Political lobbying and PR
  • No one likes it, but it is unavoidable if we want to change the status quo.  As long as we are addressing something that is iniquitous (which Excise clearly is) and we are aiming for something that is "fair" then we shouldn't be lazy or timid about it. 
  • Important not to be too serious about it; utilise humour and appeal to the nation.  We could have some fun with this...
  • Make it uncool to be a Wowser... get Fleet St to have some fun with this attack on our booze...
  • Play politics.  Offer support to David Cameron in every marginal seat if he signs on to the fair solutions we design... Offer Gordon the chance to avoid this if he signs on first...
  • Imagine if every Licensee was asked not to serve a particular politician a drink until the measures were passed...[though alas they probably do most of their drinking in the House of Commons’ many bars]
  • I'm sure there are hundreds of other cunning ways to achieve to goal, get a few clever souls together over a few bottles of wine...
Having written all this I'm not sure why you should be lumped with it!  My apologies if it all sounds too much.   

*Wine riots and the tax on happiness
 
By the time you’re reading this Gordon Brown will have increased the Excise on wine by a few pence. So what? No big deal; hardly cause for a riot. Now take a look at the simplified economics of two bottles of wine – one selling for a tenner, the other for a fiver:
 
Retail price
£4.99
£9.99
 
minus VAT
£0.74
£ 1.49
Tax #1: 17.5% of the selling price
minus Excise
£1.33
£ 1.33
Tax #2: a flat £1.33 irrespective of the price 
minus Importer & Retailer margins
£2.00
£ 4.00
Simplified, but about 40% of the price
minus Transport & Packaging
£0.70
£ 0.70
Flat cost of bottle, cork, label, box and transport
Equals value of wine in the bottle
£0.22
£ 2.47
This is what is left to pay for the quality of the wine
 
Does it come as a bit of a surprise to realise £2.07 of your £4.99 bottle of wine (or 41%) goes to our dear Gordon in tax?
 
Does it come as a bit of a surprise to realise that a £4.99 bottle really contains just 22p of wine?
 
If every year Gordon adds another few pence to Excise here’s what really happens:
1.      The retail price remains the same – we consumers don’t like paying more and market research indicates that if a price moved from £4.99 to £5.02 we would buy a lot less.
2.      The importer and retailer do not reduce their margin (their costs have risen); the 3p must be absorbed by the last in the chain – the grape farmer.
3.      The grape farmer has a family to feed. He can reduce the quality by increasing his volume (by encouraging his vines to produce more grapes with fertilizers and not thinning out the poor quality ones). Note: if previously he was receiving 25p for his grapes and now he is receiving 22p he actually needs to produce 14% more grapes to make as much to feed his family. 

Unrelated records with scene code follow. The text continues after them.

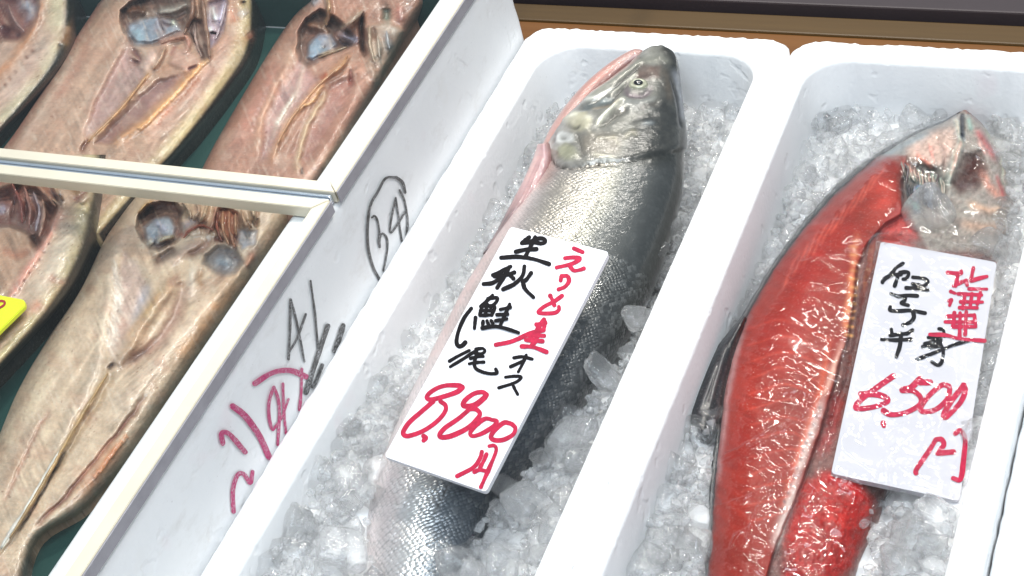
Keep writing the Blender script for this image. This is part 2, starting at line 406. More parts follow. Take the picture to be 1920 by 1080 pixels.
def foam_box(x0, x1, y0, y1, ztop, zbot, zfloor, rim, mat, rag=.0006, ro=.022, ri=.035, taper=.008, step=0.0):
    wl, wr, wf, wn = rim                       # rim widths left, right, far, near
    rings = []
    def ring(ins, z, r, inner=False, tp=0.0, rg=0.0):
        if inner: p = rrect(x0 + wl + tp, x1 - wr - tp, y0 + wn + tp, y1 - wf - tp, r)
        else: p = rrect(x0 + ins, x1 - ins, y0 + ins, y1 - ins, r)
        i = np.arange(len(p)); w = (vnoise(p[:, 0] * 260 + z * 900, p[:, 1] * 260) - .5) * 2 + (vnoise(p[:, 0] * 90, p[:, 1] * 90 + 9) - .5)
        c = np.array([(x0 + x1) / 2, (y0 + y1) / 2]); d = p - c; d /= np.linalg.norm(d, axis=1)[:, None]
        p = p + d * (w * rg)[:, None]
        rings.append(np.c_[p, np.full(len(p), z) + (w * rg * .5)])
    ring(.004, zbot, ro)
    if step:
        ring(0, zbot + .02, ro); ring(0, step - .006, ro); ring(.0006, step + .006, ro); ring(.0006, ztop - .02, ro)
    else:
        ring(0, zbot + .01, ro); ring(0, ztop - .02, ro, rg=rag)
    ring(0.0006 if step else 0, ztop - .004, ro, rg=rag); ring(.0022, ztop - .0008, ro, rg=rag * 1.5); ring(.005, ztop, ro, rg=rag * .5)
    ring(0, ztop, ri, True, -.004, rag * .3); ring(0, ztop - .0012, ri, True, -.001, rag * .4); ring(0, ztop - .005, ri, True, .0005, rag * .4)
    ring(0, ztop * .5 + zfloor * .5, ri, True, taper * .5); ring(0, zfloor + .012, ri, True, taper); ring(0, zfloor, ri, True, taper + .012)
    n = len(rings[0]); V = np.vstack(rings); F = [tuple(f) for f in grid_faces(len(rings), n, True)[:, ::-1]]
    F.append(tuple(range((len(rings) - 1) * n, len(rings) * n))); F.append(tuple(range(n))[::-1])
    o = mesh_obj('foam_box', V, F, mat)
    return o
TABLE = -.16
mid_box = foam_box(-.2134, .0363, -.46, .3150, 0, TABLE, -.125, (.0268, .0218, .0255, .03), M_foam)
tag(mid_box, 'white foam box holding the whole silver salmon on ice', 'foam box', 'foam boxes on the counter')
right_box = foam_box(.0369, .2830, -.46, .3148, .0006, TABLE, -.125, (.0208, .0216, .0245, .03), M_foam)
tag(right_box, 'white foam box holding the red salmon half under plastic wrap', 'foam box', 'foam boxes on the counter')
edge_box = foam_box(.2846, .54, -.46, .3148, -.010, TABLE, -.125, (.022, .022, .025, .03), M_foam)
tag(edge_box, 'white foam box cut off by the right picture edge', 'foam box', 'foam boxes on the counter')
left_box = foam_box(-.90, -.2140, -.62, .3050, .0890, TABLE, .012, (.03, .0325, .03, .03), M_foam_d, .0003, .012, .012, .0, .026)
tag(left_box, 'tall scuffed white foam box with marker numbers on its side, split fish inside', 'foam box', 'foam boxes on the counter')
bm = bmesh.new()
for lo, hi in (((-.868, -.588, .0125), (-.2485, .2725, .0165)), ((-.868, .2685, .0166), (-.2485, .2725, .082)), ((-.868, -.588, .0166), (-.2485, -.584, .05))):
    r = bmesh.ops.create_cube(bm, size=1); lo = np.array(lo); hi = np.array(hi)
    for v in r['verts']: v.co = Vector((lo + hi) / 2 + np.array(v.co) * (hi - lo))
me = bpy.data.meshes.new('fish_tray'); bm.to_mesh(me); bm.free(); me.materials.append(M_teal)
tray = bpy.data.objects.new('fish_tray', me); col.objects.link(tray)
tag(tray, 'flat green plastic tray under the split fish', 'tray')

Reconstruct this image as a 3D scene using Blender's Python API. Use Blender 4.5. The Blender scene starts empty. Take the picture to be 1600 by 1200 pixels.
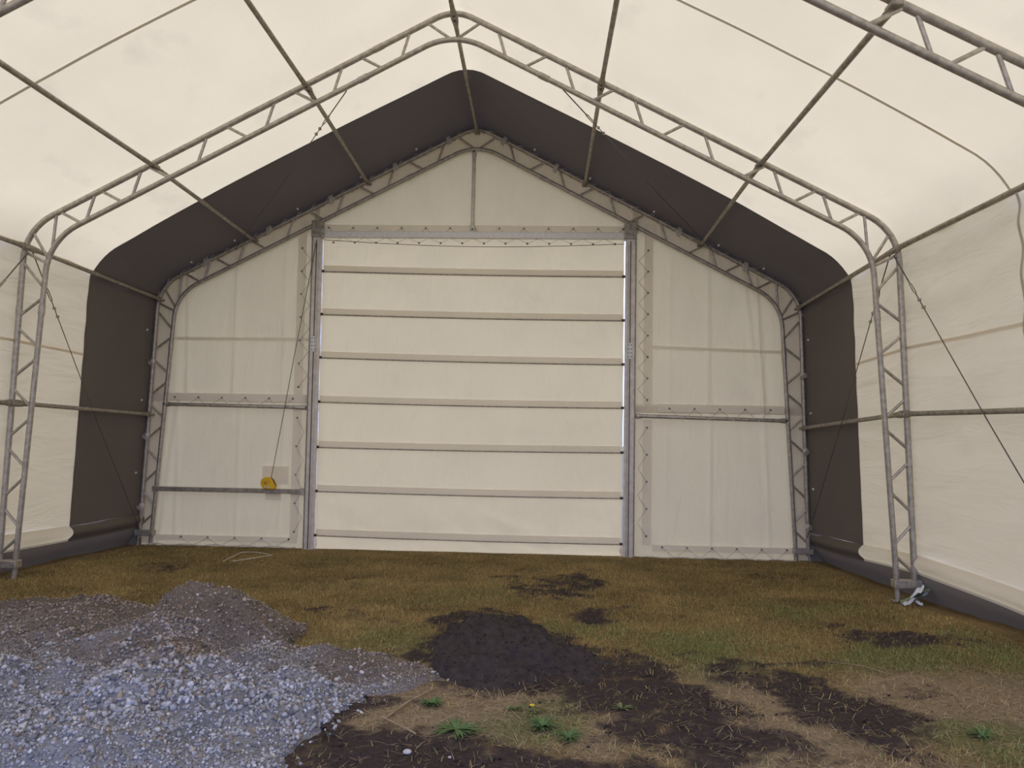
import bpy, math, random
import numpy as np
from mathutils import Vector, Matrix

random.seed(7)
rng = np.random.default_rng(11)
scene = bpy.context.scene
COL = scene.collection

# ------------------------------------------------------------------ camera
YAW, PITCH, ROLL, FPX = 0.0472, 0.0522, 0.0170, 1240.94
CAM = Vector((0.9895, -10.0417, 1.6))
_F = Vector((-math.sin(YAW) * math.cos(PITCH), math.cos(YAW) * math.cos(PITCH), math.sin(PITCH)))
_R = Vector((math.cos(YAW), math.sin(YAW), 0))
_U = _R.cross(_F)
_R2 = math.cos(ROLL) * _R + math.sin(ROLL) * _U
_U2 = -math.sin(ROLL) * _R + math.cos(ROLL) * _U
cam_data = bpy.data.cameras.new('camera')
cam_data.sensor_fit = 'HORIZONTAL'
cam_data.sensor_width = 36.0
cam_data.lens = 36.0 * FPX / 1600.0
cam_data.clip_start = 0.05
cam = bpy.data.objects.new('camera', cam_data)
COL.objects.link(cam)
m = Matrix((_R2, _U2, -_F)).transposed().to_4x4()
m.translation = CAM
cam.matrix_world = m
scene.camera = cam

# ------------------------------------------------------------------ sky (overcast) and exposure
SKY_COLOR = (0.485, 0.568, 1.0)
SKY_STRENGTH = 1.12
scene.view_settings.view_transform = 'Standard'
scene.view_settings.look = 'None'
scene.view_settings.gamma = 1.0
scene.view_settings.use_curve_mapping = False
scene.view_settings.exposure = 2.0
world = bpy.data.worlds.new('overcast_sky')
scene.world = world
world.use_nodes = True
wn, wl = world.node_tree.nodes, world.node_tree.links
wn.clear()
w_out = wn.new('ShaderNodeOutputWorld')
w_bg = wn.new('ShaderNodeBackground')
w_tc = wn.new('ShaderNodeTexCoord')
w_sx = wn.new('ShaderNodeSeparateXYZ')
w_mr = wn.new('ShaderNodeMapRange')           # CIE overcast: zenith three times the horizon
w_mr.inputs['From Min'].default_value = 0.0
w_mr.inputs['From Max'].default_value = 1.0
w_mr.inputs['To Min'].default_value = 0.40
w_mr.inputs['To Max'].default_value = 1.20
w_mx = wn.new('ShaderNodeMath'); w_mx.operation = 'MULTIPLY'
w_mx.inputs[1].default_value = SKY_STRENGTH
w_bg.inputs['Color'].default_value = (*SKY_COLOR, 1)
wl.new(w_tc.outputs['Generated'], w_sx.inputs[0])
wl.new(w_sx.outputs['Z'], w_mr.inputs['Value'])
wl.new(w_mr.outputs['Result'], w_mx.inputs[0])
wl.new(w_mx.outputs[0], w_bg.inputs['Strength'])
wl.new(w_bg.outputs[0], w_out.inputs[0])

# ------------------------------------------------------------------ noise
def _hash(ix, iy, s):
    h = (ix.astype(np.int64) * 374761393 + iy.astype(np.int64) * 668265263 + s * 1442695041) & 0xffffffff
    h = ((h ^ (h >> 13)) * 1274126177) & 0xffffffff
    return ((h ^ (h >> 16)) & 0xffff) / 65535.0
def vnoise(x, y, s=0):
    x = np.asarray(x, float); y = np.asarray(y, float)
    ix, iy = np.floor(x), np.floor(y)
    fx, fy = x - ix, y - iy
    fx = fx * fx * (3 - 2 * fx); fy = fy * fy * (3 - 2 * fy)
    a, b = _hash(ix, iy, s), _hash(ix + 1, iy, s)
    c, d = _hash(ix, iy + 1, s), _hash(ix + 1, iy + 1, s)
    return (a * (1 - fx) + b * fx) * (1 - fy) + (c * (1 - fx) + d * fx) * fy - 0.5
def fbm(x, y, s=0, o=4):
    r, a = 0, 1.0
    for k in range(o):
        r = r + a * vnoise(x * 2 ** k + 17.3 * k, y * 2 ** k - 9.1 * k, s + k)
        a *= 0.5
    return r
def sstep(a, b, x):
    t = np.clip((x - a) / (b - a), 0, 1)
    return t * t * (3 - 2 * t)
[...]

4.      Or, if he is a French grape farmer, he can riot. The French government placates the rioting grape farmer with an EU subsidy. And no prizes for guessing who ends up paying for that subsidy.
 
How does Gordon justify this? Ah well wine contains evil alcohol you see, so this tax is used to pay for helping alcoholics and for drink-driving campaigns. Oh really? So Gordon spends the billions of pounds every year raised by Excise on these wine-driven evils? No. And if the good versus evil health argument were being applied, what about all the evidence that wine in moderation is actually good for us? Gordon should probably be subsidising wine not taxing it.
 
No, Gordon increases the Excise every year by a few pennies because he knows we won’t riot. He can tax us more; the consumer price stays the same; and the French riot. Voila!